Matching dynamics and optima in a multi-agents labor market setting

Mardi | 2015-06-30
Sully 5, 10h30-12h

Christelle GARROUSTE – Cyrille PIATECKI – Yvan STROPPA

One of the greatest difficulties meet on the labor market is that it ensures that all the people who want to work can find a job. But it is not the only one. A second difficulty consists to find a social arrangement which approaches as much as possible the social optimum without forgetting that the optimum can be reached with the rejection of certain candidacies.It seems impossible to solve a social optimum problem of the size of the french labor market because this one is furthermore constituted of 26 million job-seekers and that no computer is capable of managing the matching problem which, surprisingly is not of an excessive complexity – it is of order n3 -, but which quickly collides with the computational capacity of machines, however powerful they may be. It’s the reason why it is essential to study restricted size markets, that is markets of less than 10000 job-seekers, to observe how practical solutions which can be organized as, for example, a geographical progressive balkanization either geographic or by skill level,leads to a departure from the Pareto optimum.In this context, this paper suggests to compare the level of efficiency of a decentralized actually practicable solution with the optimum which would be if only it was possible to collect all necessary information to implement and compute it.

Econometric Methods and Problems in New Classical Macroeconomics

Mardi | 2015-06-23
Sully 5, 16h-17h20

Francesco SERGI

The purpose of this contribution to epistemology and history of recent macroeconomics is to construct a clear understanding about econometric methods and problems in New Classical macroeconomics. Most historical work focused on theoretical or policy implication aspects of this research program, set in motion by Robert Lucas in the early seventies. To the opposite, the empirical and econometric works of New Classical macroeconomics had received little attention.We focus especially on the contributions gathered in Rational Expectations and Econometric Practice, edited in 1981 by Lucas and Thomas Sargent. The main claim of our article is that the publishing of this book must be regarded as a turn in macroeconometric modeling, closely related to Lucas’s conception of models.The analysis of the New Classical macroeconometrics through the Lucas methodology allow us to propose an original historical account of the methods presented in Rational Expectations and Econometric Practice, but also of the problems that flawed this approach.

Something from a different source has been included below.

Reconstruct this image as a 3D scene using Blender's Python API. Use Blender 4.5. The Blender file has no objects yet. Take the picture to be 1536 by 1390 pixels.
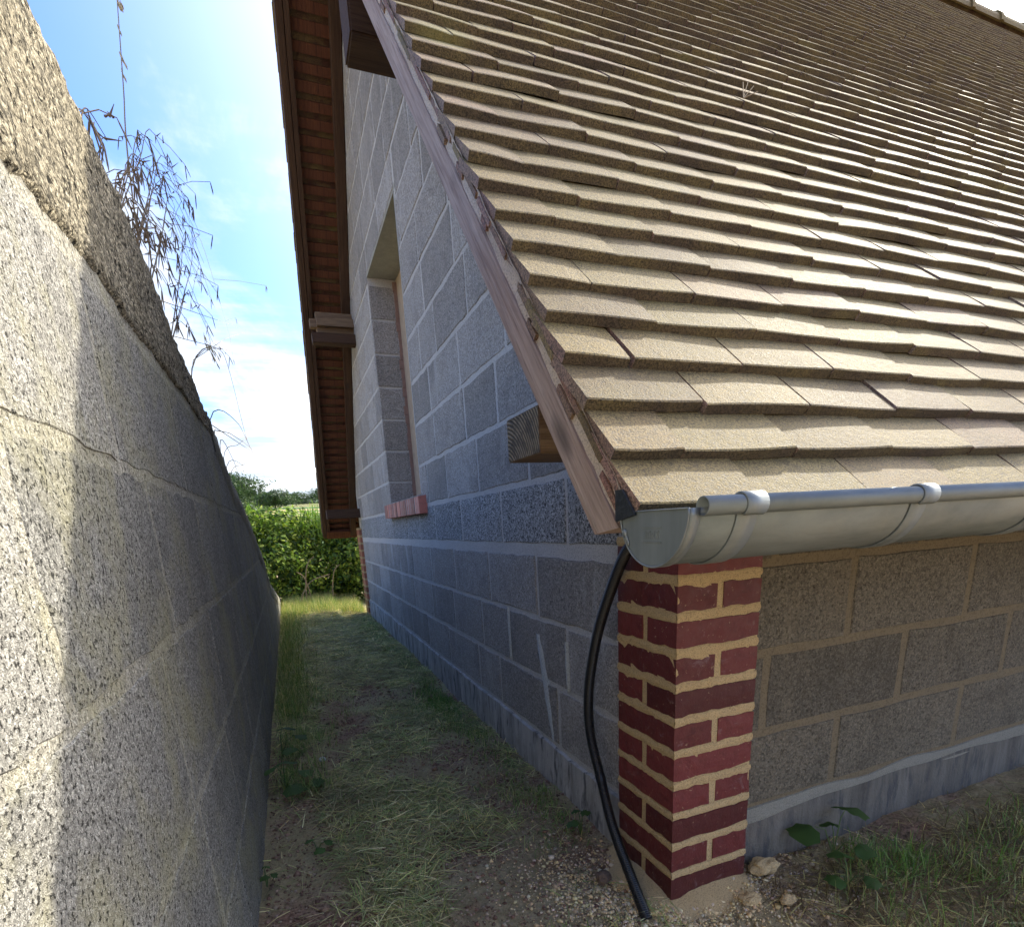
import bpy, bmesh, math, random
import numpy as np
from mathutils import Vector, Matrix, noise as mn
random.seed(7); rng = np.random.default_rng(7)
S = bpy.context.scene; COL = S.collection
R = math.radians
# ---------------------------------------------------------------- camera, light, exposure
CAM = Vector((-0.7191, -0.9004, 0.8927)); F_PX = 812.3; PX, PY = 768.0, 996.09
YAW, PITCH, ROLL = 0.36949, -0.25631, -0.05726
cyw, syw = math.cos(YAW), math.sin(YAW)
FW = Vector((syw*math.cos(PITCH), cyw*math.cos(PITCH), math.sin(PITCH)))
r0 = Vector((cyw, -syw, 0)); u0 = r0.cross(FW)
RT = r0*math.cos(ROLL)+u0*math.sin(ROLL); UP = -r0*math.sin(ROLL)+u0*math.cos(ROLL)
cam = bpy.data.cameras.new('camera'); co = bpy.data.objects.new('camera', cam); COL.objects.link(co)
m = Matrix((RT, UP, -FW)).transposed().to_4x4(); m.translation = CAM; co.matrix_world = m
cam.sensor_fit = 'HORIZONTAL'; cam.sensor_width = 36; cam.lens = F_PX/1536*36
cam.shift_x = 0.0; cam.shift_y = (PY-695)/1536; cam.clip_start = .02; cam.clip_end = 3000
S.camera = co
SUN = Vector((.75, .30, .59)).normalized()
SUN_EL = math.asin(SUN.z); SUN_AZ = math.atan2(SUN.x, SUN.y)
sl = bpy.data.lights.new('sun', 'SUN'); sl.energy = 2.0; sl.angle = R(1.6); sl.color = (1, .93, .78)
so = bpy.data.objects.new('sun', sl); COL.objects.link(so); so.rotation_euler = (-SUN).to_track_quat('-Z', 'Y').to_euler()
W = bpy.data.worlds.new('World'); S.world = W; W.use_nodes = True
S.view_settings.view_transform = 'Standard'; S.view_settings.look = 'None'
S.view_settings.gamma = 1; S.view_settings.use_curve_mapping = False; S.view_settings.exposure = 1.68

class NT:
    def __init__(s, tree): s.t = tree; s.n = tree.nodes; s.l = tree.links
    def node(s, kind, **kw):
        n = s.n.new(kind)
        for k, v in kw.items():
            if k.startswith('_'): setattr(n, k[1:], v)
        for k, v in kw.items():
            if k.startswith('_'): continue
            key = int(k[1:]) if k[0] == 'i' and k[1:].isdigit() else k.replace('__', ' ')
            s.put(n.inputs[key], v)
        return n
    def put(s, inp, v):
        if isinstance(v, bpy.types.NodeSocket): s.l.new(v, inp)
        elif isinstance(v, (tuple, list)) and inp.type == 'RGBA' and len(v) == 3: inp.default_value = (*v, 1)
        else: inp.default_value = v
    def math(s, op, a, b=0.0, c=None, clamp=False):
        n = s.node('ShaderNodeMath', _operation=op, _use_clamp=clamp, i0=a, i1=b)
        if c is not None: s.put(n.inputs[2], c)
        return n.outputs[0]
    def noise(s, vec, scale, detail=2.0, rough=.5, dist=0.0):
        return s.node('ShaderNodeTexNoise', Vector=vec, Scale=scale, Detail=detail, Roughness=rough, Distortion=dist).outputs[0]
    def voro(s, vec, scale, out=0, feature='F1'):
        return s.node('ShaderNodeTexVoronoi', _feature=feature, Vector=vec, Scale=scale).outputs[out]
    def ramp(s, v, lo, hi, a=0.0, b=1.0):
        return s.node('ShaderNodeMapRange', i0=v, i1=lo, i2=hi, i3=a, i4=b).outputs[0]
    def mix(s, f, a, b, mode='MIX'):
        n = s.node('ShaderNodeMix', _data_type='RGBA', _blend_type=mode)
        s.put(n.inputs[0], f); s.put(n.inputs[6], a); s.put(n.inputs[7], b); return n.outputs[2]
    def map(s, vec, scale=(1, 1, 1), loc=(0, 0, 0), rot=(0, 0, 0)):
        return s.node('ShaderNodeMapping', Vector=vec, Scale=scale, Location=loc, Rotation=rot).outputs[0]

# ---- sky: daylight sky with broken streaky cloud
w = NT(W.node_tree); w.n.clear()
sky = w.node('ShaderNodeTexSky', _sky_type='NISHITA', _sun_disc=False, _sun_elevation=SUN_EL, _sun_rotation=SUN_AZ, _air_density=1.0, _dust_density=.4, _ozone_density=3.0)
tc = w.node('ShaderNodeTexCoord').outputs['Generated']
sep = w.node('ShaderNodeSeparateXYZ', i0=tc)
hz = w.math('ADD', w.math('MAXIMUM', sep.outputs[2], 0.0), .16)
cmb = w.node('ShaderNodeCombineXYZ', i0=w.math('DIVIDE', sep.outputs[0], hz), i1=w.math('DIVIDE', sep.outputs[1], hz))
cv = cmb.outputs[0]
n1 = w.noise(w.map(cv, (1.1, .55, 1), (4.1, 2.35, 0), (0, 0, R(28))), 1.7, 8, .62, .5)
n2 = w.noise(w.map(cv, (.8, 2.4, 1), (.4, .2, 0)), 1.7, 5, .6, .2)
low = w.ramp(sep.outputs[2], .04, .60, .20, -.10)
cov = w.math('ADD', w.math('ADD', w.math('MULTIPLY', n1, .75), w.math('MULTIPLY', n2, .3)), low)
mask = w.node('ShaderNodeMapRange', _interpolation_type='SMOOTHSTEP', i0=cov, i1=.49, i2=.70, i3=.02, i4=.93).outputs[0]
shade = w.ramp(w.noise(w.map(cv, (.7, 2.0, 1), (2.0, 5.1, 0)), 2.2, 6, .6), .38, .60)
cloudc = w.mix(shade, (1.75, 1.98, 2.3), (3.05, 3.1, 3.15))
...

Assessing the role of transmission channels in sovereign risk: a spatial econometrics approach

Mercredi | 2015-06-17
B103 à 12h

CYRILLE DOSSOUGOIN – JEAN-YVES GNABO – Nicolas DEBARSY

The recent financial crisis has shed light on how fast sovereign risk can spread from one economy to another as well as on the dramatic role macroeconomic and financial transmission channels could play for the worldwide economic stability. In the case of Europe for instance, the sovereign debt-related turmoil in Greece was rapidly transmitted to other euro-area countries as materialized by the sharp increase in bond yields spread of the whole area. Such event has led to a growing literature in macroeconomics and financial econometrics interested in better understanding and modelling the phenomenon of  » contagion » . We contribute to this strand of literature by identifying the role of economic, financial, commercial and institutional linkages in the transmission of sovereign risk. Mainly, we study the dynamics of 20 OECD countries bond yield spreads with respect to United States over the period 2008-2012, using spatial dynamic panel data model. This framework allows us to account for interdependences in modelling bond spreads as well as selecting the channel that best explains their dynamic. We find that all considered channels are relevant to capture the diffusion of sovereign risk. However our selection strategy based on information criteria shows that the institutional channel is the most relevant.